Geotrupes stercorarius (Linnaeus, 1758)






POLYPHAGA Emery, 1886

SCARABAEOIDEA Latreille, 1802

GEOTRUPIDAE Latreille, 1802

GEOTRUPINAE Latreille, 1802

GEOTRUPES Latreille, 1797

This is probably the most widespread Palaearctic member of the family, it is generally common throughout Europe to the far north of Fennoscandia although in some southern regions it occurs only locally and mostly in mountain regions, up to 2300m, and to the east extending through Asia Minor and Russia to the far east of Asia. It is the most common and widespread of our U.K. geotrupids although in the south G. spiniger (Marsham, 1802) is often equally common and the two frequently occur together; it occurs throughout England, Wales and Scotland, including most of the islands. They show a preference for horse dung but are not uncommon in cattle dung and have also been recorded from other species as well as at rotting fungi. Adults appear a little later in the year than spiniger, generally from April or May, and might occur wherever suitable host material is abundant; cattle pasture but also woodland, moorland and hillsides, they are mostly crepuscular or nocturnal and may be seen in flight, often around cattle as they lie in fields, or attracted to light in large numbers. Mating occurs in the spring and both sexes participate in digging a vertical burrow directly beneath the host material, this may be up to 50cm deep, depending on the substrate, and when finished the female will begin at the base and dig a series of horizontal brood chambers off the main burrow, each will be provisioned with dung and a single egg before being sealed with soil from the next chamber. Larvae development proceeds through the summer and some will pupate and produce adults in the autumn that will feed and then overwinter in the burrows, while others will remain within the brood chambers and pupate in the spring to produce slightly later adults. Adults fly over pasture etc. on warm spring and summer evenings but they may aslo fly considerable distances and occur far from apparently suitable habitats, sometimes in gardens or on roadsides, no doubt disorientated by lights, and by late spring most are heavily infested with phoretic mites.

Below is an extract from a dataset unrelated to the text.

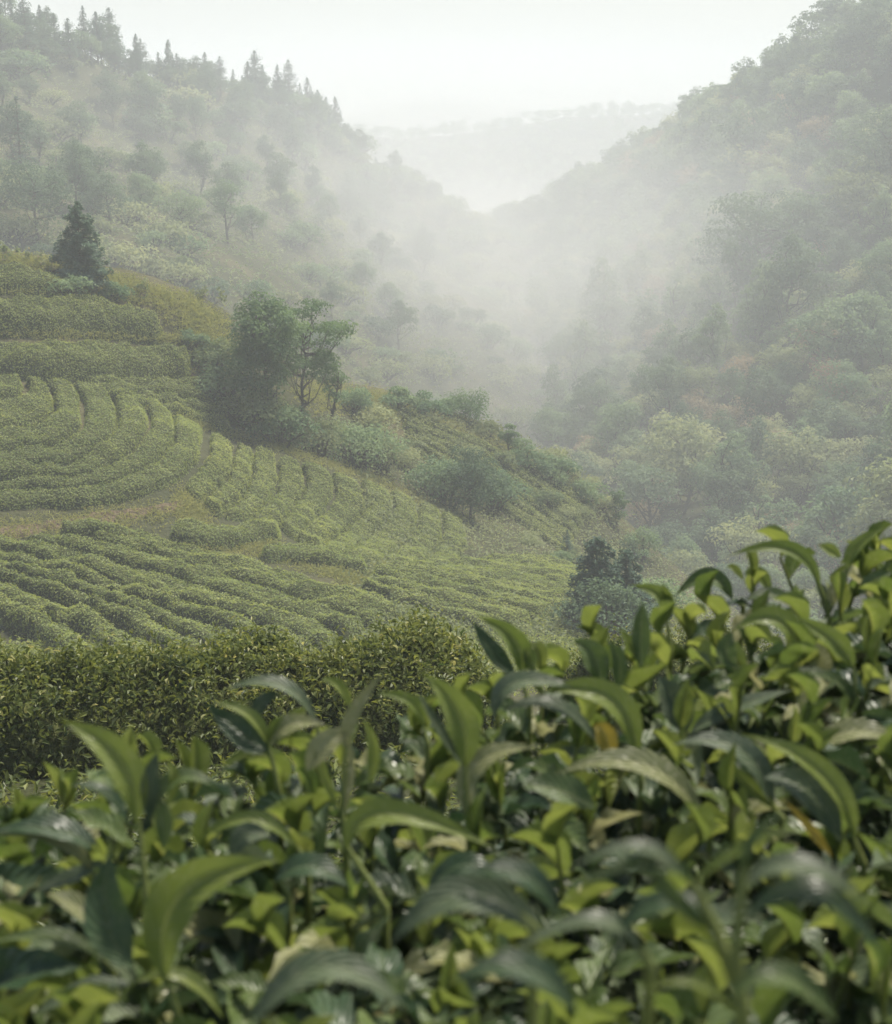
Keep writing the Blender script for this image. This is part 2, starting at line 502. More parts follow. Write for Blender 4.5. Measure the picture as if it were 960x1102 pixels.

16-26mm. Similar to G. spiniger but with the pronotum less closely punctured laterally, the abdominal sternites evenly punctured and pubescent throughout and the innermost transverse ridge on the outer face of the hind tibia extending only half way between the teeth. Among the largest of our species; elongate with almost parallel-sided elytra, the upper surface black with a green or blue reflection and often with brighter and more strongly metallic borders to the pronotum and elytra, underside metallic blue, violet, green or a mixture of these colours and with rather dense black hairs evenly distributed across the abdomen.